WHAT TO WORK ON. Produce an exact copy of all the data below, dropping every image.

***** MATERIAL PROVIDED

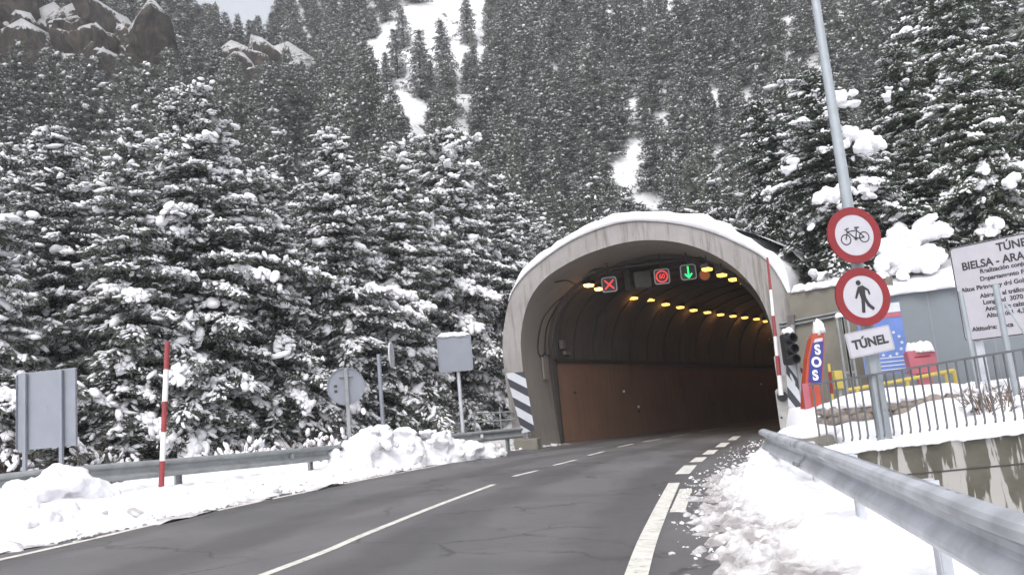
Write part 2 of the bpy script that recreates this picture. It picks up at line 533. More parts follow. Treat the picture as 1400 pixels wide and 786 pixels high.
def scatter(templates, Fc, pos, X, U, S, g):
    """copies of templates at pos with local axes X (long), U (up), scale S (n,3)"""
    n = len(pos)
    if n == 0:
        return np.zeros((0, 3)), np.zeros((0, Fc.shape[1]), int)
    X = X / np.linalg.norm(X, axis=1, keepdims=True)
    Yv = np.cross(U, X); Yv /= np.maximum(np.linalg.norm(Yv, axis=1, keepdims=True), 1e-6)
    Zv = np.cross(X, Yv)
    T = np.stack(templates)[g.integers(0, len(templates), n)]      # n,m,3
    T = T * S[:, None, :]
    V = pos[:, None, :] + T[..., 0:1] * X[:, None] + T[..., 1:2] * Yv[:, None] + T[..., 2:3] * Zv[:, None]
    m = T.shape[1]
    Fa = (np.arange(n)[:, None, None] * m + Fc[None]).reshape(-1, Fc.shape[1])
    return V.reshape(-1, 3), Fa


def snow_heap_strip(name, pts, w, h, seed, parent=None, m='snow', n=80, k=9, droop=0.05):
    """lumpy ridge of snow lying along a 3D polyline"""
    P = poly_at(pts, n); g = np.random.default_rng(seed)
    T = np.gradient(P, axis=0); T[:, 2] = 0; T /= np.linalg.norm(T, axis=1, keepdims=True)
    S = np.stack([T[:, 1], -T[:, 0], 0 * T[:, 0]], 1)
    ang = np.linspace(0, math.pi, k)
    V = np.zeros((n, k + 1, 3)); s = np.linspace(0, n * .37, n)
    for j, a in enumerate(ang):
        wn = 1 + 0.5 * vnoise(s * 0.9, np.full(n, j * 0.7), seed) + 0.35 * vnoise(s * 2.3, np.full(n, j * 1.1), seed + 1)
        end = np.minimum(1, np.minimum(np.arange(n), n - 1 - np.arange(n)) / 3.0) ** 0.5
        V[:, j] = P + S * (math.cos(a) * w * wn * (0.4 + .6 * end))[:, None]
        V[:, j, 2] += (math.sin(a) ** 0.7) * h * wn * end - (droop * abs(math.cos(a)) ** 3 * wn)
    V[:, k] = P; V[:, k, 2] -= 0.02
    idx = []
    for i in range(n - 1):
        for j in range(k + 1):
            idx.append((i * (k + 1) + j, i * (k + 1) + (j + 1) % (k + 1), (i + 1) * (k + 1) + (j + 1) % (k + 1), (i + 1) * (k + 1) + j))
    me = np_mesh(name, V.reshape(-1, 3), np.array(idx), 4)
    return link_mesh(name, me, M[m], parent, 180)

# ------------------------------------------------------------------ tunnel geometry
TH0, TH1 = R(20), R(36.5)
E0 = Vector((math.cos(TH0), -math.sin(TH0)))          # across the portal
A0 = Vector((math.sin(TH0), math.cos(TH0)))
B0 = Vector((0.287, 26.0)); ZB = zr(*B0)
J0 = B0 + A0 * 2.72
A1 = Vector((math.sin(TH1), math.cos(TH1))); E1 = Vector((math.cos(TH1), -math.sin(TH1)))
INNER = [(0.02, -0.7), (-.03, 0), (-.1, .5), (-.17, 1.65), (-.2, 2.6), (-.16, 3.5), (.1, 4.35), (.5, 4.93), (1.1, 5.36), (2.22, 5.76), (3.56, 5.94), (4.72, 5.79),
         (5.67, 5.40), (6.5, 4.77), (7.06, 3.98), (7.33, 3.12), (7.39, 2.23), (7.38, 1.27), (7.32, 0), (7.28, -.7)]
OUTER = [(-.72, -.7), (-.72, 0), (-.74, .8), (-.78, 1.65), (-.82, 2.7), (-.76, 3.6), (-.42, 4.72), (.05, 5.3), (.75, 5.76), (1.95, 6.30), (3.4, 6.56), (4.68, 6.36),
         (5.83, 5.94), (6.75, 5.38), (7.5, 4.74), (7.93, 3.75), (8.03, 3.1), (8.08, 2.0), (8.06, .9), (8.04, -.7)]
INN = poly_at(INNER, 90); OUT = poly_at(OUTER, 90)


def sec(k):
    """station k along the tunnel behind the joint -> left base point and section direction"""
    if k <= 26:
        return J0 + A1 * k, E0
    P = J0 + A1 * 26; th = TH1; n = int((k - 26) / 1.0); a = 0
    for _ in range(n):
        th += R(1.1); a += R(1.1); P = P + Vector((math.sin(th), math.cos(th)))
    e = Vector((math.cos(TH0 + a), -math.sin(TH0 + a)))
    return P, e


def sweep(name, prof, stations, m, parent, smooth=50, close=False):
    n = len(prof); V = []
    for (P, e) in stations:
        z0 = zr(P.x, P.y)
        for u, z in prof:
            V.append((P.x + e.x * u, P.y + e.y * u, z0 + z))
    Fq = grid_faces(len(stations), n)
    if close:
        i = np.arange(len(stations) - 1) * n
        Fq = np.vstack([Fq, np.stack([i + n - 1, i + 2 * n - 1, i + n, i], 1)])
    me = np_mesh(name, np.array(V), Fq, 4)
    return link_mesh(name, me, M[m], parent, smooth)


portal = empty('tunnel_portal', (*(B0 + E0 * 3.6), ZB), 'grey concrete horseshoe tunnel mouth with snow on its rim', 'tunnel')
# collar: front face, soffit and outer shell
cst = [(B0 + A0 * s, E0) for s in (0, 0.05, 0.7, 1.4, 2.1, 2.72)]
fv = []
nI = len(INN)
for u, z in INN: fv.append((B0.x + E0.x * u, B0.y + E0.y * u, ZB + z))
for u, z in OUT: fv.append((B0.x + E0.x * u, B0.y + E0.y * u, ZB + z))
ff = np.array([(i, i + 1, nI + i + 1, nI + i) for i in range(nI - 1)])
link_mesh('front_face', np_mesh('front_face', np.array(fv), ff, 4), M['collar'], portal)
sweep('soffit', INN, cst, 'soffit', portal)
sweep('outer_shell', OUT, [(B0 + A0 * s, E0) for s in (0, 1.5, 3, 4.5)], 'collar', portal)
# lining behind the joint
stn = [sec(k) for k in list(range(0, 27, 2)) + list(range(27, 75, 1))]
inset = []
for u, z in INN:
    c = np.array([3.6, 2.6]); d = np.array([u, z]) - c; L = np.linalg.norm(d); inset.append(c + d * (L - 0.16) / L)
inset = np.array(inset)
vault = [p for p in inset if p[1] > 2.6]
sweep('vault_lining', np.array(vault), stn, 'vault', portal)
wall = [(.04, -.7), (.03, 0), (0.02, 1.2), (0.0, 2.76), (-.02, 2.83), (-.12, 2.83)]
sweep('wall_panel', np.array(wall), stn, 'panel', portal, 30)
wallR_ = [(7.2, -.9), (7.2, 1.2), (7.2, 2.76), (7.24, 2.83), (7.4, 2.83)]
sweep('wall_panel', np.array(wallR_), stn, 'panel', portal, 30)
led = [(-.1, 2.75), (.10, 2.75), (.10, 2.87), (-.1, 2.87)]
sweep('cable_ledge', np.array(led), stn, 'steel_dark', portal, 20, True)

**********

WRITTEN RESPONSE.
Write part 2 of the bpy script that recreates this picture. It picks up at line 533. More parts follow. Treat the picture as 1400 pixels wide and 786 pixels high.
def scatter(templates, Fc, pos, X, U, S, g):
    """copies of templates at pos with local axes X (long), U (up), scale S (n,3)"""
    n = len(pos)
    if n == 0:
        return np.zeros((0, 3)), np.zeros((0, Fc.shape[1]), int)
    X = X / np.linalg.norm(X, axis=1, keepdims=True)
    Yv = np.cross(U, X); Yv /= np.maximum(np.linalg.norm(Yv, axis=1, keepdims=True), 1e-6)
    Zv = np.cross(X, Yv)
    T = np.stack(templates)[g.integers(0, len(templates), n)]      # n,m,3
    T = T * S[:, None, :]
    V = pos[:, None, :] + T[..., 0:1] * X[:, None] + T[..., 1:2] * Yv[:, None] + T[..., 2:3] * Zv[:, None]
    m = T.shape[1]
    Fa = (np.arange(n)[:, None, None] * m + Fc[None]).reshape(-1, Fc.shape[1])
    return V.reshape(-1, 3), Fa


def snow_heap_strip(name, pts, w, h, seed, parent=None, m='snow', n=80, k=9, droop=0.05):
    """lumpy ridge of snow lying along a 3D polyline"""
    P = poly_at(pts, n); g = np.random.default_rng(seed)
    T = np.gradient(P, axis=0); T[:, 2] = 0; T /= np.linalg.norm(T, axis=1, keepdims=True)
    S = np.stack([T[:, 1], -T[:, 0], 0 * T[:, 0]], 1)
    ang = np.linspace(0, math.pi, k)
    V = np.zeros((n, k + 1, 3)); s = np.linspace(0, n * .37, n)
    for j, a in enumerate(ang):
        wn = 1 + 0.5 * vnoise(s * 0.9, np.full(n, j * 0.7), seed) + 0.35 * vnoise(s * 2.3, np.full(n, j * 1.1), seed + 1)
        end = np.minimum(1, np.minimum(np.arange(n), n - 1 - np.arange(n)) / 3.0) ** 0.5
        V[:, j] = P + S * (math.cos(a) * w * wn * (0.4 + .6 * end))[:, None]
        V[:, j, 2] += (math.sin(a) ** 0.7) * h * wn * end - (droop * abs(math.cos(a)) ** 3 * wn)
    V[:, k] = P; V[:, k, 2] -= 0.02
    idx = []
    for i in range(n - 1):
        for j in range(k + 1):
            idx.append((i * (k + 1) + j, i * (k + 1) + (j + 1) % (k + 1), (i + 1) * (k + 1) + (j + 1) % (k + 1), (i + 1) * (k + 1) + j))
    me = np_mesh(name, V.reshape(-1, 3), np.array(idx), 4)
    return link_mesh(name, me, M[m], parent, 180)

# ------------------------------------------------------------------ tunnel geometry
TH0, TH1 = R(20), R(36.5)
E0 = Vector((math.cos(TH0), -math.sin(TH0)))          # across the portal
A0 = Vector((math.sin(TH0), math.cos(TH0)))
B0 = Vector((0.287, 26.0)); ZB = zr(*B0)
J0 = B0 + A0 * 2.72
A1 = Vector((math.sin(TH1), math.cos(TH1))); E1 = Vector((math.cos(TH1), -math.sin(TH1)))
INNER = [(0.02, -0.7), (-.03, 0), (-.1, .5), (-.17, 1.65), (-.2, 2.6), (-.16, 3.5), (.1, 4.35), (.5, 4.93), (1.1, 5.36), (2.22, 5.76), (3.56, 5.94), (4.72, 5.79),
         (5.67, 5.40), (6.5, 4.77), (7.06, 3.98), (7.33, 3.12), (7.39, 2.23), (7.38, 1.27), (7.32, 0), (7.28, -.7)]
OUTER = [(-.72, -.7), (-.72, 0), (-.74, .8), (-.78, 1.65), (-.82, 2.7), (-.76, 3.6), (-.42, 4.72), (.05, 5.3), (.75, 5.76), (1.95, 6.30), (3.4, 6.56), (4.68, 6.36),
         (5.83, 5.94), (6.75, 5.38), (7.5, 4.74), (7.93, 3.75), (8.03, 3.1), (8.08, 2.0), (8.06, .9), (8.04, -.7)]
INN = poly_at(INNER, 90); OUT = poly_at(OUTER, 90)


def sec(k):
    """station k along the tunnel behind the joint -> left base point and section direction"""
    if k <= 26:
        return J0 + A1 * k, E0
    P = J0 + A1 * 26; th = TH1; n = int((k - 26) / 1.0); a = 0
    for _ in range(n):
        th += R(1.1); a += R(1.1); P = P + Vector((math.sin(th), math.cos(th)))
    e = Vector((math.cos(TH0 + a), -math.sin(TH0 + a)))
    return P, e


def sweep(name, prof, stations, m, parent, smooth=50, close=False):
    n = len(prof); V = []
    for (P, e) in stations:
        z0 = zr(P.x, P.y)
        for u, z in prof:
            V.append((P.x + e.x * u, P.y + e.y * u, z0 + z))
    Fq = grid_faces(len(stations), n)
    if close:
        i = np.arange(len(stations) - 1) * n
        Fq = np.vstack([Fq, np.stack([i + n - 1, i + 2 * n - 1, i + n, i], 1)])
    me = np_mesh(name, np.array(V), Fq, 4)
    return link_mesh(name, me, M[m], parent, smooth)


portal = empty('tunnel_portal', (*(B0 + E0 * 3.6), ZB), 'grey concrete horseshoe tunnel mouth with snow on its rim', 'tunnel')
# collar: front face, soffit and outer shell
cst = [(B0 + A0 * s, E0) for s in (0, 0.05, 0.7, 1.4, 2.1, 2.72)]
fv = []
nI = len(INN)
for u, z in INN: fv.append((B0.x + E0.x * u, B0.y + E0.y * u, ZB + z))
for u, z in OUT: fv.append((B0.x + E0.x * u, B0.y + E0.y * u, ZB + z))
ff = np.array([(i, i + 1, nI + i + 1, nI + i) for i in range(nI - 1)])
link_mesh('front_face', np_mesh('front_face', np.array(fv), ff, 4), M['collar'], portal)
sweep('soffit', INN, cst, 'soffit', portal)
sweep('outer_shell', OUT, [(B0 + A0 * s, E0) for s in (0, 1.5, 3, 4.5)], 'collar', portal)
# lining behind the joint
stn = [sec(k) for k in list(range(0, 27, 2)) + list(range(27, 75, 1))]
inset = []
for u, z in INN:
    c = np.array([3.6, 2.6]); d = np.array([u, z]) - c; L = np.linalg.norm(d); inset.append(c + d * (L - 0.16) / L)
inset = np.array(inset)
vault = [p for p in inset if p[1] > 2.6]
sweep('vault_lining', np.array(vault), stn, 'vault', portal)
wall = [(.04, -.7), (.03, 0), (0.02, 1.2), (0.0, 2.76), (-.02, 2.83), (-.12, 2.83)]
sweep('wall_panel', np.array(wall), stn, 'panel', portal, 30)
wallR_ = [(7.2, -.9), (7.2, 1.2), (7.2, 2.76), (7.24, 2.83), (7.4, 2.83)]
sweep('wall_panel', np.array(wallR_), stn, 'panel', portal, 30)
led = [(-.1, 2.75), (.10, 2.75), (.10, 2.87), (-.1, 2.87)]
sweep('cable_ledge', np.array(led), stn, 'steel_dark', portal, 20, True)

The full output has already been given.